• [Source material]:
»»

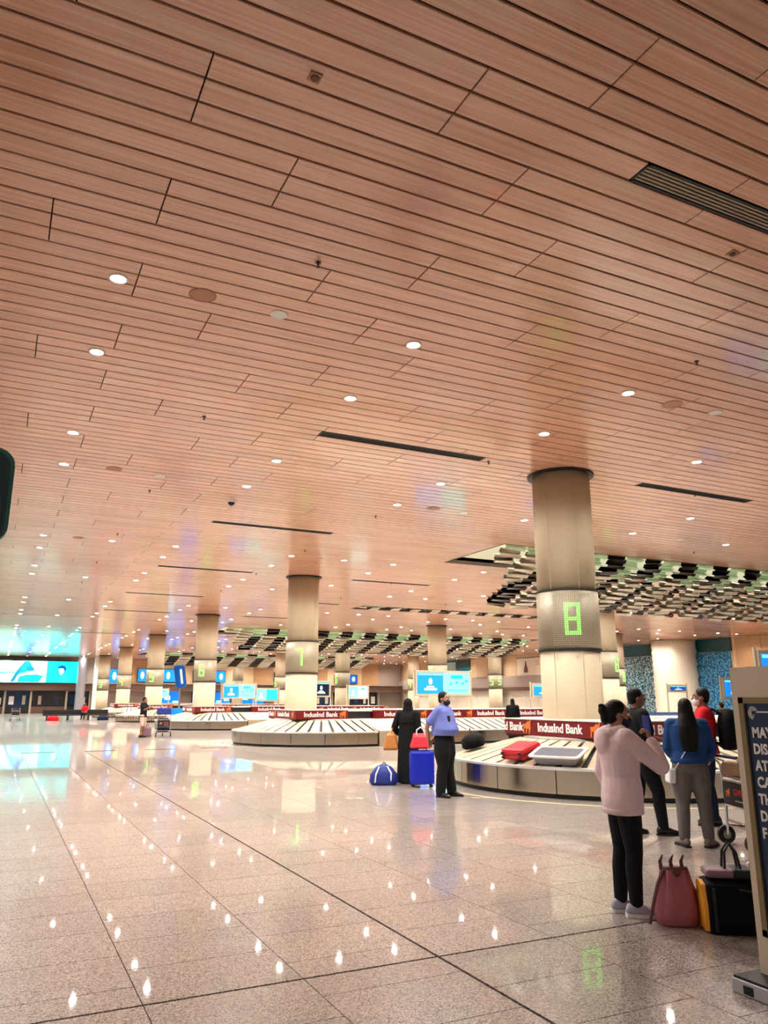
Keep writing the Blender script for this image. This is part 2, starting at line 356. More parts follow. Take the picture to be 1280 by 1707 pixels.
# far wall advert screen
ad = thing('advert_screen', 'huge glowing cyan advert screen with a leaping dancer and a portrait', 'screen', (0, 98.3, 0))
B().box(-6.2, 8.5, .02, .3, 3.36, 5.95).obj('casing', 'black', ad)
B().box(-6.1, 5.0, 0, .03, 3.46, 5.86).obj('picture', 'ad_white', ad); B().box(5.0, 8.4, 0, .03, 3.46, 5.86).obj('picture', 'ad_cyan', ad)
def flat(pts, y=-.012, t=.012):
    return B().poly([(x, y + t, z) for x, z in pts], [(x, y, z) for x, z in pts])
flat([(1.3, 3.5), (1.65, 3.55), (2.0, 4.3), (2.7, 4.75), (3.3, 4.7), (3.75, 4.85), (3.4, 5.3), (3.1, 5.84), (2.65, 5.84), (2.2, 5.25), (1.75, 4.55), (1.5, 4.0)]).obj('dancer', 'ad_blue', ad)
flat([(2.0, 3.5), (4.2, 3.5), (4.7, 4.2), (3.9, 4.35), (2.9, 4.3), (2.2, 4.1)]).obj('skirt', 'ad_cyan', ad)
flat([(2.1, 4.42), (2.9, 4.62), (2.7, 5.4), (2.35, 5.1)], -.02).obj('shirt', 'ad_cyan', ad)
flat([(6.1, 5.0), (6.2, 5.3), (6.6, 5.45), (7.0, 5.3), (7.1, 4.9), (6.9, 4.7), (6.8, 5.05), (6.45, 5.1)], -.02).obj('hair', 'scr_deep', ad)
flat([(6.25, 5.0), (6.45, 5.1), (6.8, 5.05), (6.85, 4.6), (6.6, 4.3), (6.4, 4.4)]).obj('face', 'ad_white', ad)
flat([(6.1, 3.5), (7.5, 3.5), (7.2, 4.2), (6.8, 4.35), (6.4, 4.2)]).obj('shoulders', 'scr_teal', ad)
for k in range(6): B().box(.2 + k * .3, .4 + k * .3, -.012, 0, 4.46, 4.62).obj('letter', 'scr_teal', ad)
# shopfronts under the band at the far end
for k, (x0, x1, m, lab) in enumerate(((-1.4, .9, 'shop_dark', 'dark shop bay at the far left edge under the advert'), (1.0, 3.6, 'shop_blue', 'blue tinted shop bay under the leaping dancer advert'), (3.7, 7.4, 'shop_dark', 'dark shop bay with pale mannequin shapes under the portrait advert'), (7.5, 10.0, 'shop_dark', 'narrow shop bay with white panels right of the advert'), (33.4, 41, 'shop_blue', 'blue shop bay under the high poster at the far end'), (41.4, 48, 'shop_dark', 'dim shop bay at the far right corner'))):
    p = thing('shop_bay', lab, 'shopfront', ((x0 + x1) / 2, 99.5, 0)); hw = (x1 - x0) / 2
    B().box(-hw, hw, .3, .48, 0, 2.5).obj('back', m, p)
    for s in (-1, 1): B().box(s * hw - .06, s * hw + .06, -.3, .3, 0, 2.54).obj('jamb', 'panel_grey', p)
    B().box(-hw, hw, -.1, .3, 0, .75).obj('counter', 'rubber' if k % 2 else 'brown_band', p)
    nd = max(2, int(hw * 1.6))
    for q in range(nd):
        x = -hw + (q + .5) * 2 * hw / nd; ww = random.uniform(.16, .36)
        B().box(x - ww, x + ww, .2, .3, 1.0, random.uniform(1.7, 2.3)).obj('display_panel', ('cream', 'white', 'panel_grey', 'shop_blue')[(q + k) % 4], p)
# glowing blue light boxes at the far end
for k, (x, y, z, hw, hh, m, lab) in enumerate(((13.2, 97.9, 4.33, 1.1, .8, 'box_blue', 'small blue light box left of the column marked four'), (18.0, 97.9, 4.45, 2.6, .75, 'box_blue', 'long blue light box with white digits between columns four and five'), (24.2, 97.9, 4.4, 2.0, .7, 'box_blue', 'blue light box with two white strokes right of column five'), (18.6, 97.9, 1.6, 2.0, 1.0, 'box_blue', 'low blue light box with cyan lines behind carousel four'), (24.6, 97.9, 1.6, 2.4, .85, 'box_blue', 'low blue light box right of column five'), (29.5, 97.9, 1.7, 2.0, .8, 'box_blue', 'low blue light box left of the column marked six'), (8.9, 97.9, 4.45, .45, .9, 'box_blue', 'slim blue light box at the right end of the advert'), (34.4, 97.9, 4.4, 1.5, .6, 'box_blue', 'blue light box right of the column marked six'), (43.2, 97.9, 4.3, 1.6, .55, 'scr_deep', 'dark blue light box left of the column marked seven'))):
    p = thing('light_box', lab, 'light box', (x, 99.6, z))
    B().box(-hw - .06, hw + .06, 0, .32, -hh - .06, hh + .06).obj('casing', 'shop_dark', p); B().box(-hw, hw, -.02, .02, -hh, hh).obj('face', m, p)
    nb = max(2, int(hw * 2.2))
    for q in range(nb):
        cx = -hw + (q + .5) * 2 * hw / nb
        if z > 3: B().poly([(cx + .3 * hw / nb * math.cos(a * PI / 4) * 1.5, -.02, .62 * hh * math.sin(a * PI / 4)) for a in range(8)], [(cx + .3 * hw / nb * math.cos(a * PI / 4) * 1.5, -.045, .62 * hh * math.sin(a * PI / 4)) for a in range(8)]).obj('glyph', 'box_white', p)
        else: B().box(cx - hw / nb * .7, cx + hw / nb * .7, -.045, -.02, -.5 * hh + (q % 3) * .2, -.2 * hh + (q % 3) * .3).obj('glyph', 'box_white', p)
for k, y in enumerate((20, 36)):
    pass

# ------------------------------------------------------------------ columns
DIG = {'8': 'abcdefg', '7': 'abc', '6': 'acdefg', '5': 'acdfg', '4': 'bcfg', '3': 'abcdg', '2': 'abdeg'}
def digit_cells(ch):
    s = set()
    for seg in DIG[ch]:
        if seg == 'a': s |= {(i, j) for i in range(8) for j in (14, 15)}
        if seg == 'd': s |= {(i, j) for i in range(8) for j in (0, 1)}
        if seg == 'g': s |= {(i, j) for i in range(8) for j in (7, 8)}
        if seg == 'f': s |= {(i, j) for i in (0, 1) for j in range(8, 16)}
        if seg == 'b': s |= {(i, j) for i in (6, 7) for j in range(8, 16)}
        if seg == 'e': s |= {(i, j) for i in (0, 1) for j in range(0, 8)}
        if seg == 'c': s |= {(i, j) for i in (6, 7) for j in range(0, 8)}
    return s
CR = .62
def column(x, y, digit, label, angles=(32,), display=True):
    t = thing('round_column', label, 'column', (x, y, 0))
    for z0, z1 in ((0, 2.57), (3.82, 6.39)):
        b = B().lathe([(CR, z0), (CR, z1)], seg=48); b.obj('casing', 'column', t, smooth=False)
        for p in t.children[-1].data.polygons: p.use_smooth = len(p.vertices) == 4
    for a in (200, 255, 300):                                  # upright joints of the cladding
        q = math.radians(a); B().box(-.004, .004, -.004, .004, 0, 6.38).obj('seam', 'panel_grey', t, loc=(CR * math.cos(q), CR * math.sin(q), 0), rot=(0, 0, q))
    B().lathe([(CR + .1, 6.36), (CR + .1, 6.44)], seg=48).obj('collar', 'black', t)
    if display:
        d = B().lathe([(CR + .025, 2.6), (CR + .025, 3.79)], seg=48).obj('display_band', 'band_grey', t)
        for p in d.data.polygons: p.use_smooth = len(p.vertices) == 4
        for z in (2.57, 3.79): B().lathe([(CR + .035, z), (CR + .035, z + .03)], seg=48).obj('edge_ring', 'rubber', d)
        for a in angles:
            base = -PI / 2 - math.radians(a); R = CR + .028; pitch = .0415
            on = digit_cells(digit) if digit else set(); bl, bo = B(), B()
            for i in range(-6, 14):
                for j in range(-5, 21):
                    th = base + (i - 3.5) * pitch / R; z = 3.195 + (j - 7.5) * pitch
                    lit = (i, j) in on
                    if not lit and (y > 20 or x > 20): continue
                    r = (.015 if y < 20 else .02) if lit else .009; rad = Vector((math.cos(th), math.sin(th), 0)); tan = Vector((-math.sin(th), math.cos(th), 0))
                    c = rad * R + Vector((0, 0, z)); ring = [c + tan * r * math.cos(k * PI / 3) + Vector((0, 0, 1)) * r * math.sin(k * PI / 3) for k in range(6)]
                    (bl if lit else bo).poly(ring, [v + rad * .006 for v in ring])
            if bl.v: o = bl.obj('digit', 'led_green', d); o['label'] = 'glowing green dotted number ' + digit
            if bo.v: o = bo.obj('led_grid', 'led_off', d); o['kind'] = 'stuff'
    return t
CYS = [12.95, 29.15, 45.2, 61.25, 77.35, 93.45]
for y, dg, lb in zip(CYS, '876543', ('big cream round column with the lit number 8', 'cream round column with the lit number 7', 'cream round column with the lit number 6', 'cream round column with the lit number 5 beside the tilted blue can', 'small cream column with the lit number 4', 'tiny brownish column at the far end left of column four')):
    column(10.72, y, dg, lb)
for k, (x, y, dg, an, lb) in enumerate(((26.2, 29.15, '8', (-20,), 'cream round column half hidden behind the column marked eight'), (26.2, 45.2, '7', (75,), 'cream round column behind the double flight screens'), (26.2, 61.25, '6', (80,), 'pale round column right of the column marked seven'), (26.2, 77.35, '5', (80,), 'far round column just left of the column marked seven'), (41.7, 45.2, '8', (-15,), 'slim column beside the teal patterned glass'), (41.7, 61.25, '5', (65, -5), 'far column showing two green fives at its edges'), (41.7, 77.35, '4', (70,), 'small far column behind the double flight screens'), (26.2, 93.45, '3', (80,), 'tiny far column right of the column marked six'))):
    column(x, y, dg, lb, an)
# pale pair of pillars at the far left
for x, y, m, lb in ((8.6, 96.2, 'aluminium', 'bluish white pillar right of the advert screen'), (10.3, 97.2, 'white', 'thin pale pillar beside the tiny brownish column')):
    t = thing('pillar', lb, 'pillar', (x, y, 0)); r = .5 if m == 'aluminium' else .28
    B().lathe([(r, 0), (r, 6.38)], seg=24).obj('shaft', m, t, smooth=False); B().lathe([(r + .08, 0), (r + .08, .15)], seg=24).obj('base', 'panel_grey', t)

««

• [Aim of the task]:
Point out every line holding the string "picture" and copy it.

• [Task result]:
Keep writing the Blender script for this image. This is part 2, starting at line 356. More parts follow. Take the picture to be 1280 by 1707 pixels.
B().box(-6.1, 5.0, 0, .03, 3.46, 5.86).obj('picture', 'ad_white', ad); B().box(5.0, 8.4, 0, .03, 3.46, 5.86).obj('picture', 'ad_cyan', ad)